A LGPD estabelece um importante regime da proteção dos dados pessoais, recentemente reconhecido pelo Supremo Tribunal Federal como direito fundamental. É interessante notar que a legislação brasileira, tal como ocorre na Europa, estabelece o princípio da finalidade, segundo o qual as empresas devem estar atentas à “realização do tratamento para propósitos legítimos, específicos, explícitos e informados ao titular, sem possibilidade de tratamento posterior de forma incompatível com essas finalidades” (LGPD, art. 5º).
O texto jurídico recém transcrito permite extrair algumas premissas bem importantes. Em primeiro, todo tipo de uso de dados pessoais (CPF, email, whats, por exemplo) deve atender a fins admitidos pela lei, portanto, não se pode usar dados sem uma autorização legal (também chamada de base legal). Em segundo, a LGPD atrai forte demanda de transparência, materializada, por exemplo, em relatórios de avaliação de riscos, políticas de privacidade, disposições contratuais e na própria clareza das comunicações feitas aos consumidores e público em geral, inclusive em caso de incidentes.
Estes temas ganharam grande atenção em julgamento proferido no final deste mês, pelo Tribunal de Justiça do Distrito Federal e Territórios que ao apreciar pedido formulado contra o SERASA, determinou a imediata “suspensão da comercialização de dados pessoais dos titulares”, sob pena de multa. É preciso destacar que a circunstância de ser legítimo o uso de dados pelo SERASA para as finalidades de análise de crédito e prevenção de fraudes não permite concluir, por outro lado, pela possibilidade de outras utilizações. O SERASA possui dados que podem ser usados para fins de score de crédito, matéria já apreciada pelo Superior Tribunal de Justiça. No entanto, a utilização para outros propósitos depende de nova análise acerca de sua legalidade, a partir de filtros como finalidade, necessidade, proporcionalidade, legitimidade.
Dito de maneira mais simples, o fato de a empresa possuir um banco de dados legalmente obtido e com finalidades legítimas, não permite concluir que outras finalidades automaticamente estejam autorizadas. Como exposto acima, a LGPD atrela o uso de dados a determinada finalidade, e, portanto, não permite livre uso de dados. Isso exige atenção das empresas sobretudo em tempos de intensa publicidade online e uso recorrente de redes sociais para interação.

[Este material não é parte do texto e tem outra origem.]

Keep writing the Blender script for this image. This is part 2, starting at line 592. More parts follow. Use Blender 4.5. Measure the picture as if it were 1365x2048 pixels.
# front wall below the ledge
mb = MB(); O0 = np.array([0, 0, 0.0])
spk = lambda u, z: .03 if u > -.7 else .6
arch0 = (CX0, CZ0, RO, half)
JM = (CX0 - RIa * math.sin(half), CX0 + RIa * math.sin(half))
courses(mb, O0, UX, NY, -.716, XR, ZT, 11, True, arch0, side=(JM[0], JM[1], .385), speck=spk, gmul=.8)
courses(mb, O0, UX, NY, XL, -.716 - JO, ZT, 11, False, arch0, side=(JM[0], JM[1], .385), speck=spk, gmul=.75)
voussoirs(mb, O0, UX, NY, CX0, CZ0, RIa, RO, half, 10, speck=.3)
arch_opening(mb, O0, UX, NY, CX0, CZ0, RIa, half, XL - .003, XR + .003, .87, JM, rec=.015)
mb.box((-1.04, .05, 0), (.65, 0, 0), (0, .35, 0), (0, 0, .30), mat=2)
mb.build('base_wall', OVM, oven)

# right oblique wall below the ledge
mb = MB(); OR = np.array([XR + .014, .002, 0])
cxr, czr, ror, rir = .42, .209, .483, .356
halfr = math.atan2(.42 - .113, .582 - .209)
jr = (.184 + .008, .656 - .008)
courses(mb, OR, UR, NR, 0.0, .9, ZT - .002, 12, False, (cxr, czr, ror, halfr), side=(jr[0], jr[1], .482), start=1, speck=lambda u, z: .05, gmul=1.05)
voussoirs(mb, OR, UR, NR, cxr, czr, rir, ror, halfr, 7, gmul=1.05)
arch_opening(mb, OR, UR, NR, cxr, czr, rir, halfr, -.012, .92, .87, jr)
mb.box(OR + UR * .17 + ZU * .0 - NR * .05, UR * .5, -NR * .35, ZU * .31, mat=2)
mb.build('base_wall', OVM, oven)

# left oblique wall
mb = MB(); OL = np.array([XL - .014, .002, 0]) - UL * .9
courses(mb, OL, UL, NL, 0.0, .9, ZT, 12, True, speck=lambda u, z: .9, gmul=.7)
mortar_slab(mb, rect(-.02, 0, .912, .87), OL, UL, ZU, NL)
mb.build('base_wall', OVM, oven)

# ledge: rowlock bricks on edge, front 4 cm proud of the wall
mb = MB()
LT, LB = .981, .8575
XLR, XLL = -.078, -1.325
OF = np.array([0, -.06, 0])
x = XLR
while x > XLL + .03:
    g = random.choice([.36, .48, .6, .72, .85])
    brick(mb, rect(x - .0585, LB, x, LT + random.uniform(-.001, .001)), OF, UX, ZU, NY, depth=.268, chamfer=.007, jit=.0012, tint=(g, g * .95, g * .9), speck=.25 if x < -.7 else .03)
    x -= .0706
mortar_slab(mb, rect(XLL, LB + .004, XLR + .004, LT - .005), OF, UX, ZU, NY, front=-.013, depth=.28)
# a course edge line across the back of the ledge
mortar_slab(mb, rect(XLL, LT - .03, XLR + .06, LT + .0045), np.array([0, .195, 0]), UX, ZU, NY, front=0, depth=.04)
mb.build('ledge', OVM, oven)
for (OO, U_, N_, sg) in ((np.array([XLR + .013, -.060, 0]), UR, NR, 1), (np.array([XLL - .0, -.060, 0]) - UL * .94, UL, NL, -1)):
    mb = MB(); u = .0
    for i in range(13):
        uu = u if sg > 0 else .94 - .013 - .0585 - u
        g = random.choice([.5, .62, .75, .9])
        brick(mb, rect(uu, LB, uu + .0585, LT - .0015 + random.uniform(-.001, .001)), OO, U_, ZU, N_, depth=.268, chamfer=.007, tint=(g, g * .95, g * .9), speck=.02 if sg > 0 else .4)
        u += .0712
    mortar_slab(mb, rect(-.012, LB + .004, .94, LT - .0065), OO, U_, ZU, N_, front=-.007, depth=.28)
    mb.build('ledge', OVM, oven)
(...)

De forma similar, na semana passada a autoridade de proteção de dados francesa, CNIL, condenou o Carrefour França por retenção de dados de cliente por período maior do que o necessário, violação de consentimento e por dificultar o acesso dos consumidores aos seus direitos.
Em tempos de Black Friday, os direitos não podem sofrer descontos, é necessário uma proteção profunda e adequada.